We could already all do impeccable imitations
of the idiot, his insistent incisors working on
a steak as he said there's an intimacy to invasion.
That much was true. When we got jaded
about joyrides, we could always play games
in the kitchen garden with the prisoners.
Jump the Gun, Fine Kettle of Fish and Kick
the Kidney were our favorites. The laws
the linguists thought up were particularly
lissome, full of magical loopholes that
spit out medals. When we ran out of room
on our uniforms, we pinned them to
our mourning bands, to our mops.
We had made the big time, but night nipped
at our heels. The navigator's needle swung
strangely, oscillating between the oilwells
and ask again later. We tried to pull ourselves
together by practicing quarterback sneaks
along the pylons, but the race to the ravine
was starting to feel as real as the R.I.P.'s
and roses carved into rock. Suddenly the sight
of a schoolbag could send us scrambling.
Finally, from her interview in Tarpaulin Sky:
SS: In looking into the history of the word "terror"—at least as it is recorded in various etymological dictionaries—it is interesting to see that it seems to make linguistic history only when in reference to war atrocities or very naughty children. What does "terror" mean to you, and in what ways does it relate to the process of making poems?

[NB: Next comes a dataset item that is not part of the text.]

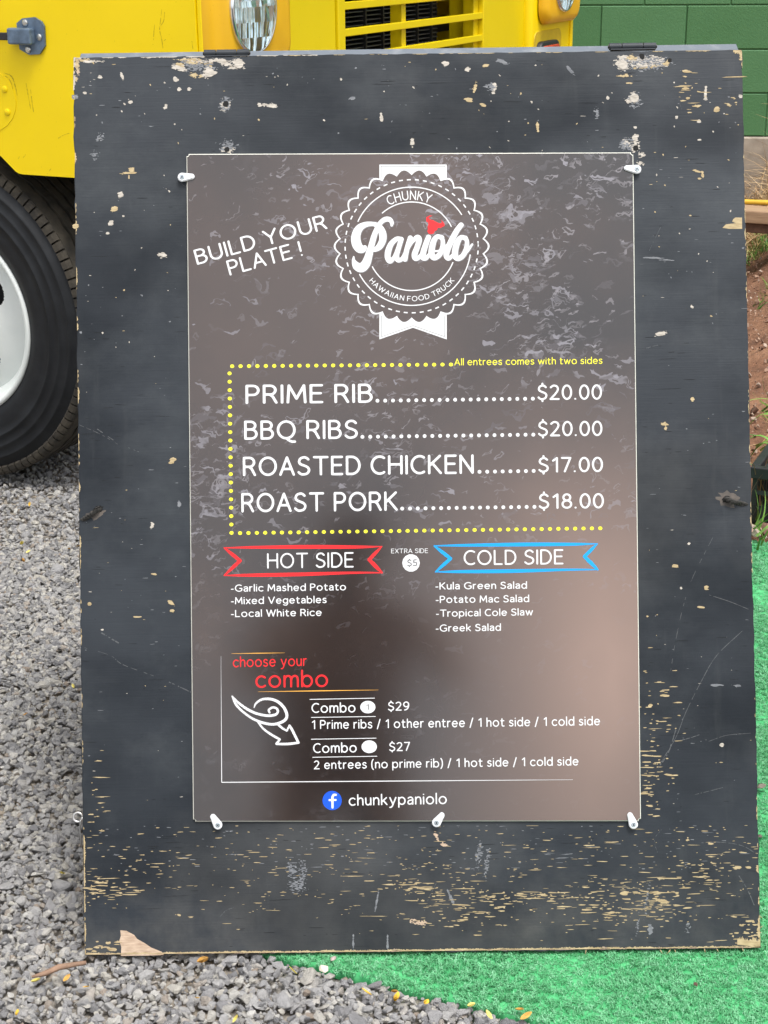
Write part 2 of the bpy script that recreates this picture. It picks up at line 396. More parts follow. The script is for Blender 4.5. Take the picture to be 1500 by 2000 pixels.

MH: I think my initial response to the government's way of talking about terrorism was like that of a child. Even though intellectually I knew that the word "terrorism" was a label designed to inspire fear, nevertheless I still felt heart-stoppingly afraid whenever I heard phrases like "the future of terror" on the radio (which I've listened to every morning since 9/11). One day I decided to write a poem that would turn this vague phrase into something more specific. So I made a list of the words that appear in the dictionary between “future” and “terror” and from that list I wrote a poem called “The Future of Terror.” I had no idea when I wrote this poem that it would turn into a series, but after writing one I clearly had more to discover. I then thought of writing the “Terror of the Future” poems, which take the same terms but in reverse order. I didn’t set out to write political poems—it seems like I must have, but truthfully I felt I was following the words. When I look back on the list that sparked “The Future of Terror /3,” I can see that I unconsciously gravitated towards words like “generalissimo” and “mourning bands” and rejected some other delightful candidates like “outfox,” “pilaf,” and “palanquin.” The formal strategy allowed me to address things that I hadn’t found a way to express previously. That’s how the world of these poems—an apocalyptic future in which absolutely everyone is fucked, civilians and soldiers alike—came into being. The process was a strange one—I wouldn’t say it was imbued with terror exactly—more a mixture of adrenaline, sadness and dread. I cried when the “you” who appears as a lover in the “Terror of the Future” poems died, even though I was the one killing her. I really felt the words were leading me, and that gave the process an electrical charge. Like tangoing blindfolded amongst landmines.